イタリアのミラノに住む山好きの父親に育てられた少年が、ある時イタリア・スイス国境にあるモンテ・ローザの麓に住む少年と知り合うことから物語が始まる。「2人は山を通じて交流していくのですが、やがてすれ違いが起きる。タイトルから見ても何となく想像がつきますが、ラストは必ずしもハッピーエンドではありません」。それでも物語にひかれるのは、作品内の風景描写だという。
「スイス、イタリアの山々が非常に美しく描かれており、その情景が読み進めていくと頭の中に浮かんでくるようになります」。山岳小説であると同時に、人間ドラマとしても秀作であるとした。

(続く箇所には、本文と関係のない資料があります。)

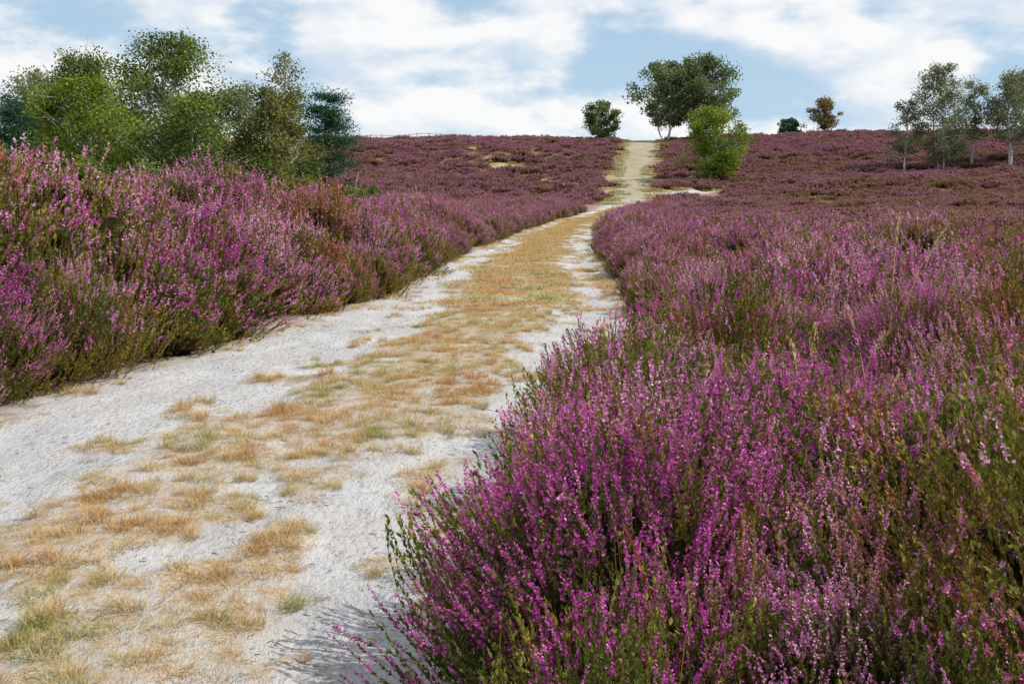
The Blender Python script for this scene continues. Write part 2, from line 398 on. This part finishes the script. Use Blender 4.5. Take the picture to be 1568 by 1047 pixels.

◆井ノ部 康之(いのべ・やすゆき)1940年4月23日、福井県大野市生まれ。84歳。東北大文学部美学美術史学科卒業後、図書編集者を経て70年から約30年間テレビの構成作家を務め、ドキュメンタリー番組やスポーツ番組などを制作。93年、静岡朝日テレビの「雪炎・星と語る男たち」で同年度のギャラクシー賞を受賞。作家としては茶道の千家をテーマにした3部作「千家再興」「千家奔流」「千家分流」のほか、ノンフィクションも手掛ける。